To make it safe, I was going to secure the lender’s money by a trust deed against my properties.

This strategy was tought at one of the seminars I went to. They said to go to your friends/family and see if anybody wants to be a private lender.

What I did wrong was to make it seem like my business was going great when really I was in trouble.

The right thing to do when you approach somebody to borrow money is to be upfront with your financial health so that the private lender can make a smart decision.

However, I was desperate and sent out that first email.

Then I realized that it was wrong to hide the fact that I’m really facing foreclosure, so then I send another email to make sure everybody understands my situation.

So again, I apologize for not being upfront. I’m learning a big lesson through all this stuff.

Keep in mind that being a private lender on RE deals is NOT a scam. Its actually a great way to get a nice return.

Just make sure you know the strength of the borrower and make sure you get your money secured by real estate with some equity in it.

Casey Serin

To add to that…

I was following the directions given to us at one of the seminars on how to find private lenders for your real estate deals. My goal was to borrow small amounts of money, say $5-10K, and use it to catchup my payment, sell my properties and pay the private lender back a generous 24% annualized return.

I was going to use the equity in the properties as collateral for the loans. Additionally I wanted to use the money to do more deals to get my real estate business back in shape.

What I did wrong was, fail to mention that my real estate business was actually in trouble and I’m facing foreclosure on all these properties. My intention was tell this to the potential private lender in person before taking any money. Then if they still wanted to lend it, they would do it knowing all the risks involved. But I should have disclosed that in the email.

That’s how I borrowed the $3,000 from a friend recently. I told him about my situation and he was still willing to lend it to me. I promised a flat 10% interest whenever I return the money (no collateral on this one). I already gave him back $1,000 plus $100 interest. I still owe him $2,200. Since, the Dallas house is not going to net me any money like I was planning on, I will have to find another way to pay it back.

Anyway… So I realized my mistake on that private lender solicitation mailing and I sent out another email shortly after – apologizing and telling everybody the truth about the health of my business and that I am facing foreclosure.

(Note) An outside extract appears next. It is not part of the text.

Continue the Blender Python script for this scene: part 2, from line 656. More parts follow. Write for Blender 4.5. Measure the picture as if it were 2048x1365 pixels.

I was acting out of desperation and should have thought it through a little more.

I apologize again to anybody who is on my personal mailing list and received that original message. Sorry for misleading you.

Also I apologize to my high school friend Ramit for including him in the mass mailing. I haven’t talked to him since 2000 – back when we graduated. No wonder he thought this was a scam – he received it out-of-the-blue. I found him one day online and added his new email address to my address book for future follow up. But then this whole mess happened and I mass mailed everybody in my address book including Ramit.

By the way.. out of about a thousand people who received the email I only got one person somewhat interested. I’m surprised more people are not willing to put their money to work at 24%. Maybe because people don’t understand they can be private lenders on real estate. Or they don’t trust me anymore. I don’t blame them. It’s going to take me a long time to win people’s trust back. That’s the consequences to my rash behaviour.